No Sl 85, por exemplo, lemos:
“Guarda minha alma, porque sou santo”. As palavras “sou santo” podem pertencer
somente a Cristo, já que somos pecadores. Os membros, em si e com base em si
mesmos, não podem dizer tais palavras sem incorrer em orgulho. Como Cristo total, porém, a Igreja pode
usar tais palavras como suas.
De fato,
mesmo que essas palavras do salmo, nas quais se ouve, certamente, a voz do
Cristo, fossem ditas por apenas um fiel ainda neste mundo, tal fiel as
pronuncia com sua Cabeça e sob sua Cabeça, isto é, com Cristo e sob Cristo, e
as pode dizer por ter recebido dele a graça da santidade, a santidade do
batismo. [9]
Somos
salvos em Cristo e, por ele, somos resgatados do pecado. A voz da Igreja pode, então,
assumir a voz de Cristo porque
ele escolheu inserir-nos em si mesmo. Ao rezar com os Salmos, é preciso lembrar
que não se reza unicamente como indivíduos, mas como Igreja, como corpo, e não
um corpo qualquer, mas, sim, corpo de Cristo.
[1] Cf., por exemplo, Epistula 137,3,9.
[2] Cf. M. Reveillaud. “Le
Christ-Homme, Tête de L’Église”. Recherches
Augustiniennes, Paris, nº 5, 1968, p. 69.

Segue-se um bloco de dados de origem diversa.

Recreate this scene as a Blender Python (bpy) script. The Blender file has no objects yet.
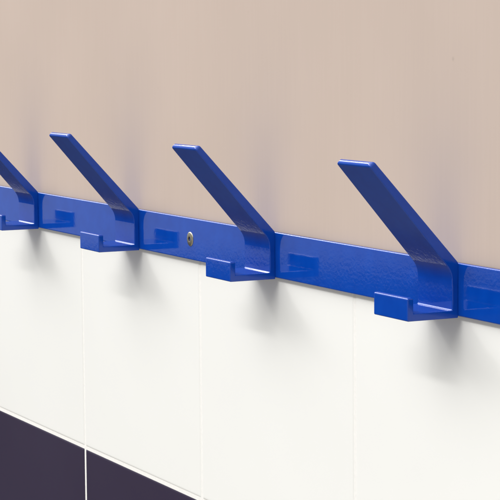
import bpy, math, random
from mathutils import Vector, Matrix

random.seed(7)
sc = bpy.context.scene
col = sc.collection
K = 0.0008            # one drawing unit in metres (rail = 50 units = 40 mm high)

# ------------------------------------------------------------------ helpers
def link_mesh(name, verts, faces, mat, parent=None, smooth_flags=None, weighted=True):
    me = bpy.data.meshes.new(name)
    me.from_pydata([(v[0]*K, v[1]*K, v[2]*K) for v in verts], [], faces)
    me.materials.append(mat)
    for i, p in enumerate(me.polygons):
        p.use_smooth = True if smooth_flags is None else smooth_flags[i]
    me.validate()
    o = bpy.data.objects.new(name, me)
    col.objects.link(o)
    o.parent = parent
    if weighted:                       # keep flat faces flat beside their rounded edges
        md = o.modifiers.new('weighted normals', 'WEIGHTED_NORMAL')
        md.mode = 'FACE_AREA'; md.weight = 100; md.keep_sharp = False
    return o

def empty(name, loc, parent=None):
    o = bpy.data.objects.new(name, None)
    o.empty_display_size = 0.02
    o.location = loc
    col.objects.link(o)
    o.parent = parent
    return o

def tag(o, **kw):
    for k, v in kw.items():
        o[k] = v
    return o

class MB:
    def __init__(s):
        s.v, s.f, s.sm = [], [], []
    def add(s, vs, fs, sm):
        b = len(s.v)
        s.v += [tuple(x) for x in vs]
        s.f += [tuple(b+i for i in f) for f in fs]
        s.sm += sm
    def build(s, name, mat, parent=None):
        return link_mesh(name, s.v, s.f, mat, parent, s.sm)

def loft(mb, rings, cap0=True, cap1=True):
    """closed rings of equal length -> skin"""
    n = len(rings[0]); vs = [p for r in rings for p in r]; fs = []; sm = []
    for i in range(len(rings)-1):
        for j in range(n):
            a, b = i*n+j, i*n+(j+1) % n
            fs.append((a, b, b+n, a+n)); sm.append(True)
    if cap0: fs.append(tuple(reversed(range(n)))); sm.append(False)
    if cap1: fs.append(tuple(range((len(rings)-1)*n, len(rings)*n))); sm.append(False)
    mb.add(vs, fs, sm)

def round_rect(u0, u1, v0, v1, b, m=4):
    """CCW rounded rectangle"""
    pts = []
    for cx, cy, a0 in ((u1-b, v0+b, -90), (u1-b, v1-b, 0), (u0+b, v1-b, 90), (u0+b, v0+b, 180)):
        for k in range(m+1):
            a = math.radians(a0 + 90*k/m)
            pts.append((cx+b*math.cos(a), cy+b*math.sin(a)))
    return pts

# ------------------------------------------------------------------ materials
def new_mat(name):
    m = bpy.data.materials.new(name); m.use_nodes = True
    nt = m.node_tree
    return m, nt, nt.nodes['Principled BSDF']

def N(nt, typ, **kw):
    n = nt.nodes.new(typ)
    for k, v in kw.items():
        if k in n.inputs: n.inputs[k].default_value = v
        else: setattr(n, k, v)
    return n

def noise(nt, scale, detail=3, rough=.5, stretch=(1, 1, 1)):
    tc = N(nt, 'ShaderNodeTexCoord')
    mp = N(nt, 'ShaderNodeMapping'); mp.inputs['Scale'].default_value = stretch
    nz = N(nt, 'ShaderNodeTexNoise', Scale=scale, Detail=detail, Roughness=rough)
    nt.links.new(tc.outputs['Object'], mp.inputs['Vector'])
    nt.links.new(mp.outputs['Vector'], nz.inputs['Vector'])
    return nz

def ramp(nt, src, stops):
    r = N(nt, 'ShaderNodeValToRGB')
    e = r.color_ramp.elements
    e[0].position, e[0].color = stops[0][0], stops[0][1]
    e[1].position, e[1].color = stops[-1][0], stops[-1][1]
    for p, c in stops[1:-1]:
        x = e.new(p); x.color = c
    nt.links.new(src, r.inputs['Fac'])
    return r

def blue_paint():
    m, nt, b = new_mat('blue gloss paint')
    nz = noise(nt, 60, 3)
    r = ramp(nt, nz.outputs['Fac'], [(.3, (.0010, .048, .36, 1)), (.7, (.0018, .057, .40, 1))])
    nt.links.new(r.outputs['Color'], b.inputs['Base Color'])
    b.inputs['Roughness'].default_value = .06
    b.inputs['IOR'].default_value = 1.5
    # orange peel of the sprayed coat: fine ripple over a slower wave
    n1 = noise(nt, 330, 2); n2 = noise(nt, 75, 2)
    b1 = N(nt, 'ShaderNodeBump', Strength=1.0, Distance=2.7e-5)
    b2 = N(nt, 'ShaderNodeBump', Strength=1.0, Distance=1.5e-5)
    nt.links.new(n1.outputs['Fac'], b1.inputs['Height'])
    nt.links.new(n2.outputs['Fac'], b2.inputs['Height'])
    nt.links.new(b2.outputs['Normal'], b1.inputs['Normal'])
    nt.links.new(b1.outputs['Normal'], b.inputs['Normal'])
    return m

def laminate():
    m, nt, b = new_mat('beige laminate')
    grain = noise(nt, 1.0, 5, .6, (420, 420, 9))
    broad = noise(nt, 1.0, 3, .5, (40, 40, 2.2))
    cloud = noise(nt, 7.0, 3)
    mx = N(nt, 'ShaderNodeMath', operation='MULTIPLY_ADD'); mx.inputs[1].default_value = .35
    nt.links.new(grain.outputs['Fac'], mx.inputs[0])
    m2 = N(nt, 'ShaderNodeMath', operation='MULTIPLY_ADD'); m2.inputs[1].default_value = .12
    nt.links.new(broad.outputs['Fac'], m2.inputs[0])
    m3 = N(nt, 'ShaderNodeMath', operation='MULTIPLY'); m3.inputs[1].default_value = .53
    nt.links.new(cloud.outputs['Fac'], m3.inputs[0])
    nt.links.new(m3.outputs[0], m2.inputs[2]); nt.links.new(m2.outputs[0], mx.inputs[2])
    r = ramp(nt, mx.outputs[0], [(.3, (.482, .398, .350, 1)), (.7, (.515, .427, .378, 1))])
    # a few small marks on the board
    tc = N(nt, 'ShaderNodeTexCoord'); colr = r.outputs['Color']
    for (mx_, mz_), rad, amt in (((-332.7, 240.5), 2.2, .16), ((-1010.0, 203.0), 1.4, .07), ((-240.0, 150.0), 1.5, .06), ((-760.0, 292.0), 1.6, .06), ((-1500.0, 150.0), 2.0, .07)):
        d = N(nt, 'ShaderNodeVectorMath', operation='DISTANCE'); d.inputs[1].default_value = (mx_*K, 5.4*K, mz_*K)
        nt.links.new(tc.outputs['Object'], d.inputs[0])
        q = N(nt, 'ShaderNodeMapRange'); q.inputs[1].default_value = rad*K*.4; q.inputs[2].default_value = rad*K*1.3
        q.inputs[3].default_value = amt; q.inputs[4].default_value = 0.0
        nt.links.new(d.outputs['Value'], q.inputs[0])
        m_ = N(nt, 'ShaderNodeMix', data_type='RGBA'); m_.inputs[7].default_value = (.16, .12, .10, 1)
        nt.links.new(q.outputs[0], m_.inputs[0]); nt.links.new(colr, m_.inputs[6]); colr = m_.outputs[2]
    nt.links.new(colr, b.inputs['Base Color'])
    b.inputs['Roughness'].default_value = .6
    b.inputs['Specular IOR Level'].default_value = .0
    bp = N(nt, 'ShaderNodeBump', Strength=.25, Distance=2e-5)
    nt.links.new(grain.outputs['Fac'], bp.inputs['Height'])
    nt.links.new(bp.outputs['Normal'], b.inputs['Normal'])
    return m

def ceramic(name, c0, c1, rough, spec):
    m, nt, b = new_mat(name)
    nz = noise(nt, 5, 4)
    r = ramp(nt, nz.outputs['Fac'], [(.3, c0), (.7, c1)])
    nt.links.new(r.outputs['Color'], b.inputs['Base Color'])
    b.inputs['Roughness'].default_value = rough
    b.inputs['Specular IOR Level'].default_value = spec
    n1 = noise(nt, 28, 2)
    bp = N(nt, 'ShaderNodeBump', Strength=.5, Distance=8e-5)
    nt.links.new(n1.outputs['Fac'], bp.inputs['Height'])
    nt.links.new(bp.outputs['Normal'], b.inputs['Normal'])
    return m

def grout_mat():
    m, nt, b = new_mat('white grout')
    nz = noise(nt, 300, 4)
    r = ramp(nt, nz.outputs['Fac'], [(.3, (.775, .772, .752, 1)), (.7, (.825, .82, .80, 1))])
    nt.links.new(r.outputs['Color'], b.inputs['Base Color'])
    b.inputs['Roughness'].default_value = .9
    bp = N(nt, 'ShaderNodeBump', Strength=.4, Distance=1e-4)
    nt.links.new(nz.outputs['Fac'], bp.inputs['Height'])
    nt.links.new(bp.outputs['Normal'], b.inputs['Normal'])
    return m

def metal(name, c, rough):
    m, nt, b = new_mat(name)
    nz = noise(nt, 500, 3)
    r = ramp(nt, nz.outputs['Fac'], [(.3, tuple(x*.85 for x in c[:3])+(1,)), (.7, c)])
    nt.links.new(r.outputs['Color'], b.inputs['Base Color'])
    b.inputs['Metallic'].default_value = 1; b.inputs['Roughness'].default_value = rough
    return m

BLUE = blue_paint()
LAM = laminate()
WHITE = ceramic('white glazed tile', (.825, .83, .812, 1), (.845, .85, .832, 1), .32, .3)
DARK = ceramic('dark aubergine tile', (.035, .026, .052, 1), (.040, .031, .059, 1), .28, .25)
GROUT = grout_mat()
STEEL = metal('stainless steel', (.52, .48, .36, 1), .36)
SOCK = metal('recess shadowed steel', (.16, .13, .09, 1), .5)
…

[3] M. Fiedrovicz. “General introduction”, in: Exposition on the Psalms 1-32. New
York, 1999, p. 53.
[4] Comentário
aos Salmos, 30,4.
[5] C. Straw. “Timor Mortis”,
in: A. Fitzgerald. Augustine
through the ages: an encyclopedia. Grand Rapids: Eerdmans, 1999, p.
841. Cf. também R. Dodaro. “Christus Iustus” and fear of death in the dispute
with Peagius. Signum
Pietatis, Wurzburg,
1989, pp. 341-359.
[6] Comentário
aos Salmos, 30,3.
[7] Cf. B. Daley. “Is
patristic exegesis still usable? Reflections on early Christian interpretation
of the Psalms”. Communio, nº 29, 2002, pp. 209-211.
[8] Cf. Comentário aos Salmos, 30,3.
[9] Cf. Comentário aos Salmos, 85,2.